Mais au final, c'est quand-même un sacré bon film, une grande fresque épique et entraînante, à ne pas louper !
Albatur
Messages : 2479 Date d'inscription : 12/01/2012 Age : 50 Localisation : Ivalice Emploi/loisirs : Aucun. Travailler ça fatigue Humeur : Ours mal léché
Sujet: Re: LE DERNIER SAMOURAI (2003) Lun 12 Juin - 8:32
Pour mieux comprendre cette période je conseille de lire les articles (wiki ou autres) parlant du bakumatsu. Période charnière chaotique qui parle justement de la fin du système féodal pour un Japon plus "moderne" avec tous les conflits et tous les pays qui furent impliqués (même la France va intervenir à un moment).
cdang
Messages : 1476 Date d'inscription : 15/10/2014 Localisation : Le Havre (76)
Sujet: Re: LE DERNIER SAMOURAI (2003) Lun 12 Juin - 13:33
C'est un bon film d'aventure, mais il surfe sur l'image du noble samouraï pétri d'honneur. Dans la vraie vie, comme tu l'as souligné plus haut, la révolte, c'est surtout une poignée de nobliaux qui ne supportaient pas de voir disparaître leurs privilèges (c'est un peu la franchise du Puy de Fou à Kyoto). Nobliaux qui étaient déjà devenus de toute manière des vassaux dociles depuis le règne des Tokugawa.
Si on veut voir des samouraïs se faire faucher par des salves de mousquets, on peut aussi voir et revoir Kagemusha (Akira Kurosawa, 1980).
Voyageur Solitaire Admin
Messages : 8489 Date d'inscription : 07/01/2012 Localisation : Ici et ailleurs... Emploi/loisirs : Tout, passionnément... Humeur : Ici et maintenant
Sujet: Re: LE DERNIER SAMOURAI (2003) Lun 12 Juin - 17:51
Oui, c'est ce que je reproche majoritairement au film : il transforme seigneurs et samouraï en preux gardiens des traditions, dans un Japon idéalisé de carte postale. Et inconsciemment, le film nous incite à prendre leur parti. Alors que comme cdang l'a souligné, beaucoup cherchaient avant tout à défendre leurs privilèges et ils étaient déjà soumis au bon vouloir des Shogun, l'empereur jusque là n'étant qu'un symbole. Le film étant bien long, 02h30, il y avait moyen de le rendre moins manichéen et plus subtil dans l'opposition entre les deux partis. Et comme Albatur l'a souligné, les occidentaux tentèrent de s'offrir le pays, comme ils l'avaient fait avec la Chine, dont la France puisqu'effectivement, le héros est inspiré d'un officier français, Jules Brunet.

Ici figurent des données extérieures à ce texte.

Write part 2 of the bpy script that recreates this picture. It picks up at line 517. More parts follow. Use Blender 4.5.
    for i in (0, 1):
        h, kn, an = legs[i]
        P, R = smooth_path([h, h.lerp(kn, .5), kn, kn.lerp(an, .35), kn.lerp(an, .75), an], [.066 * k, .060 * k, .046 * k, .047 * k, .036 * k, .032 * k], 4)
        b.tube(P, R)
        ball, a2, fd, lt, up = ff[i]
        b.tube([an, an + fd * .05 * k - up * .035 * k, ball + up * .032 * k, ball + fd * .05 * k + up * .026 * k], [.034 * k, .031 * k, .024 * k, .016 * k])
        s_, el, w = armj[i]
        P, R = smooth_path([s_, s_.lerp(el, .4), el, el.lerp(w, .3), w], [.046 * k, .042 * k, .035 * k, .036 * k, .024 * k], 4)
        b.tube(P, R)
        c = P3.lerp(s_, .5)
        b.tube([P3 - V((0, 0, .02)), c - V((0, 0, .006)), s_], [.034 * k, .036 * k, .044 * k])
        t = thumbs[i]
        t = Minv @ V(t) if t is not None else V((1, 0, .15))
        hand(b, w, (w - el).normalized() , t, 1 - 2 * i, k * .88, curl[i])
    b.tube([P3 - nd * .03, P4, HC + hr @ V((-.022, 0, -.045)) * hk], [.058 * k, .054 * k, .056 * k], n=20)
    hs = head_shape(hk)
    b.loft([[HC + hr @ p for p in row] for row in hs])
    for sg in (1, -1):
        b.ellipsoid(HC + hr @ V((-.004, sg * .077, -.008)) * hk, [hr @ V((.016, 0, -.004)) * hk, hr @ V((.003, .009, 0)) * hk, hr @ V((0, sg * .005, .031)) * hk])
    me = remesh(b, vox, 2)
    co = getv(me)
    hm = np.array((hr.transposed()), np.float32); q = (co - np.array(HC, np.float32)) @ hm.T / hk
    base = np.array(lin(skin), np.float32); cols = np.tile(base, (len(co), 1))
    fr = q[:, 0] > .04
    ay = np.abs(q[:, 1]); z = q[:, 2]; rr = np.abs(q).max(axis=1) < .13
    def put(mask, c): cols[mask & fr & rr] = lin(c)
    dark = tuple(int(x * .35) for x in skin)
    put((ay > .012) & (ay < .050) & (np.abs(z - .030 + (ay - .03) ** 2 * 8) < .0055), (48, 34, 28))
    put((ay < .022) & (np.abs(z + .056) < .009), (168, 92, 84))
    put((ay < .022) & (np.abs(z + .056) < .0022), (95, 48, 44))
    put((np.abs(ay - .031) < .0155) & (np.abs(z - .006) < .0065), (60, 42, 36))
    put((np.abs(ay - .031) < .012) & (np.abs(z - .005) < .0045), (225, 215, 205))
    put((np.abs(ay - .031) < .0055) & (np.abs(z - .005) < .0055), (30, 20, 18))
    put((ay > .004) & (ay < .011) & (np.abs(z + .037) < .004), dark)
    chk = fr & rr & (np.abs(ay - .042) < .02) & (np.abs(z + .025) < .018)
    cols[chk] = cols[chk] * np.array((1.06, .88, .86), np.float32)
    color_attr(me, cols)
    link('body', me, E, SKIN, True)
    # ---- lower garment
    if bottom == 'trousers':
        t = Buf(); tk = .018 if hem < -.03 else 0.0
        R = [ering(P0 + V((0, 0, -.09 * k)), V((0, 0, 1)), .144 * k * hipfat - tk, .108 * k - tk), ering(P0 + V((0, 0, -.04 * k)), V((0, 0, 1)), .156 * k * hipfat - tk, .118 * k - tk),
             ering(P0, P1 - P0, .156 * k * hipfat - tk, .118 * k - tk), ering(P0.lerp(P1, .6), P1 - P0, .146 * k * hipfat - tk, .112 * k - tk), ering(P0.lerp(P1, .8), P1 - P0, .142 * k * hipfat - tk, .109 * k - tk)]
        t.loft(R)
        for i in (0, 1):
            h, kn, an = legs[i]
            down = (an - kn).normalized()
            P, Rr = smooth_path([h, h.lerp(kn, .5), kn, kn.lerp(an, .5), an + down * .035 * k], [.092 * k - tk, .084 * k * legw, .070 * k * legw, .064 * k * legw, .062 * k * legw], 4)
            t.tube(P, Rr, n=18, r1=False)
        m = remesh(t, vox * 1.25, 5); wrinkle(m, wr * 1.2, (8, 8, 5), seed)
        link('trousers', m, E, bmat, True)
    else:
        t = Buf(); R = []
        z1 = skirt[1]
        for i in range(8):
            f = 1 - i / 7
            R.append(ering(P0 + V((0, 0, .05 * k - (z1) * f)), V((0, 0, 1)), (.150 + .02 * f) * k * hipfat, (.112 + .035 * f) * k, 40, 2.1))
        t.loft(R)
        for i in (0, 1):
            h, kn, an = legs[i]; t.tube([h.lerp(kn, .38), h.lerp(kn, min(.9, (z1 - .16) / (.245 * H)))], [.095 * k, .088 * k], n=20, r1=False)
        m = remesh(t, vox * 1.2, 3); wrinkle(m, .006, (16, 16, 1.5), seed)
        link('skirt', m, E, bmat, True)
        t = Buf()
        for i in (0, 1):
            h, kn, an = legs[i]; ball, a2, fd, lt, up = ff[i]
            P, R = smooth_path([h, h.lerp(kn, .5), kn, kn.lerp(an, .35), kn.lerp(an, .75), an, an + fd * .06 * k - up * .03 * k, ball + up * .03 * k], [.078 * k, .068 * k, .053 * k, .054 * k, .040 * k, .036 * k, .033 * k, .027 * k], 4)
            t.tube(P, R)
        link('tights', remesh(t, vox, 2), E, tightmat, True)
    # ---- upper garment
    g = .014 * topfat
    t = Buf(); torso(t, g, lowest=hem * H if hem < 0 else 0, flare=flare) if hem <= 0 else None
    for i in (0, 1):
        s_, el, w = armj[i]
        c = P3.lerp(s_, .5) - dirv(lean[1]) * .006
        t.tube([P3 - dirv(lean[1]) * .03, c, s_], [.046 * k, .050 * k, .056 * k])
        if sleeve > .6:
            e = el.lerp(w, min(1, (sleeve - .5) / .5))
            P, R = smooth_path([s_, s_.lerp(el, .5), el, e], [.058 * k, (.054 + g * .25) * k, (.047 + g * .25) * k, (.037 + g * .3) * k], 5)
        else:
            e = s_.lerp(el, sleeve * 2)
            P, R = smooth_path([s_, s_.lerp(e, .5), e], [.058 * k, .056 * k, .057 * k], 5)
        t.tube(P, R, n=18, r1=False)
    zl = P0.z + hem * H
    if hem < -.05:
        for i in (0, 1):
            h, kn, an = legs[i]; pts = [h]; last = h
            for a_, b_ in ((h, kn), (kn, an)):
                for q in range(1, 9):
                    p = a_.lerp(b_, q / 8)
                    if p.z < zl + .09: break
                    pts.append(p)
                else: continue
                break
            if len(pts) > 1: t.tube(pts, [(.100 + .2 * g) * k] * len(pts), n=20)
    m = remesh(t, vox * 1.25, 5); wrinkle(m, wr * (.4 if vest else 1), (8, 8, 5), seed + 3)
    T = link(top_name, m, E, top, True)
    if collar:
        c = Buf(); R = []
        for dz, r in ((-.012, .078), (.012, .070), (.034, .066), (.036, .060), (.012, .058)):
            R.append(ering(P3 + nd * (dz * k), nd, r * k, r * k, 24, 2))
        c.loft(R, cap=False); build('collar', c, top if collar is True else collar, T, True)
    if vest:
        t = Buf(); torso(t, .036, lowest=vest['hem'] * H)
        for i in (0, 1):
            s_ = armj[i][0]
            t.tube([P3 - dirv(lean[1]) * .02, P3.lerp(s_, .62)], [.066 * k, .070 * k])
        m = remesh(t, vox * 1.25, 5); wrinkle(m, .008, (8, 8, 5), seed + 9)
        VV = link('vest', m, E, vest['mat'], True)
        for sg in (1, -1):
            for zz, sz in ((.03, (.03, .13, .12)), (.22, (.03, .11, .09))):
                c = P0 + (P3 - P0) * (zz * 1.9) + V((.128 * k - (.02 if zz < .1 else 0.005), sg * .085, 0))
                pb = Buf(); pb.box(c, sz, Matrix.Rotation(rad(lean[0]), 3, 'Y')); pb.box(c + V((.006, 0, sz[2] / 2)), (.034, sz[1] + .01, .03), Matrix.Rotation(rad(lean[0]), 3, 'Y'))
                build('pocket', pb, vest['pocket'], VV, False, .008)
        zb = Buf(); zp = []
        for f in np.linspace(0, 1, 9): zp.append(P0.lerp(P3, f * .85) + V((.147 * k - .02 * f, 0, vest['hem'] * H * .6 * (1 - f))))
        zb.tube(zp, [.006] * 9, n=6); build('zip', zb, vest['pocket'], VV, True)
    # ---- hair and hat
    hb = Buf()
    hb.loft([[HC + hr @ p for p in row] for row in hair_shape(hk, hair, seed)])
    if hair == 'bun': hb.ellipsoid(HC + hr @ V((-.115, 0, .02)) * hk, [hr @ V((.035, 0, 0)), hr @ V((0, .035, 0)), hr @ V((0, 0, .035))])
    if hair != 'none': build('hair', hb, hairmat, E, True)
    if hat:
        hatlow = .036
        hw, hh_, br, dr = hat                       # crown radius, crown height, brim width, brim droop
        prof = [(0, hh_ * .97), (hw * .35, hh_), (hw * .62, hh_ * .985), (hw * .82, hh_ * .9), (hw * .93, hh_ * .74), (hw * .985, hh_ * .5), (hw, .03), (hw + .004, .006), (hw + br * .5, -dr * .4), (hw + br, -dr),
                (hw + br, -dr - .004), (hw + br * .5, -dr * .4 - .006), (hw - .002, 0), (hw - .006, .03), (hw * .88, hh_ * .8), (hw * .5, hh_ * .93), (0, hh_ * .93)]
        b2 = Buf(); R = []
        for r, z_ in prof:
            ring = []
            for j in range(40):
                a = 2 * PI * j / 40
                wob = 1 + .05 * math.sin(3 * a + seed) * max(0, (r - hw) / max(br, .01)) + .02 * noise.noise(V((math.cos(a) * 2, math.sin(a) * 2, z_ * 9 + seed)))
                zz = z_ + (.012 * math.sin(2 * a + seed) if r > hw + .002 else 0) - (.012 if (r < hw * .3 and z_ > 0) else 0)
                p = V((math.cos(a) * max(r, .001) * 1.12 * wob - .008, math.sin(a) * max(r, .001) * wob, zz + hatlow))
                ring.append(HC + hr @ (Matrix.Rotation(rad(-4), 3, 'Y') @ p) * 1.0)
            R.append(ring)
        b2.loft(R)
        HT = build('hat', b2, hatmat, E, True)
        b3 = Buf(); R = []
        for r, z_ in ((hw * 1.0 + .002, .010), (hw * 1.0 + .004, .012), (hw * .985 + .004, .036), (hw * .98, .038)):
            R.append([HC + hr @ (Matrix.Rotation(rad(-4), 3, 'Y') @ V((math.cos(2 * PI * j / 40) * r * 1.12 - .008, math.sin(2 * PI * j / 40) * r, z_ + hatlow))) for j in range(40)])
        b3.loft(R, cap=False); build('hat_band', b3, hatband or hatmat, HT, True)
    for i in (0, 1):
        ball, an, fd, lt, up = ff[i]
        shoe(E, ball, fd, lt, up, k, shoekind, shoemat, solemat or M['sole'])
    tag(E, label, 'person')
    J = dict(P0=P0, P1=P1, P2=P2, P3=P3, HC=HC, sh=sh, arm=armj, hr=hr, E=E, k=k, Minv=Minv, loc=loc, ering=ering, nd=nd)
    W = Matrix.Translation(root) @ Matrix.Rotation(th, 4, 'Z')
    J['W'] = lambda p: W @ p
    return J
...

Il y a, comme toujours, du bon et du mauvais des deux côtés. La période d'isolement volontaire du Japon lui offrît une paix et une prospérité certaine ainsi qu'un âge d'or culturel et artistique. Mais d'un autre côté, l'archipel se referma sur lui-même, le temps s'y était arrêté et le Japon prît presque deux siècles de retard sur le reste du monde. Le Japon d'aujourd'hui est largement l'héritier de l'ère Meïji, entre tradition et modernité. Impressionnant de voir comment le pays changea en si peu de temps. Au début du XXème siècle, l'archipel n'avait quasiment rien à envier au monde occidental.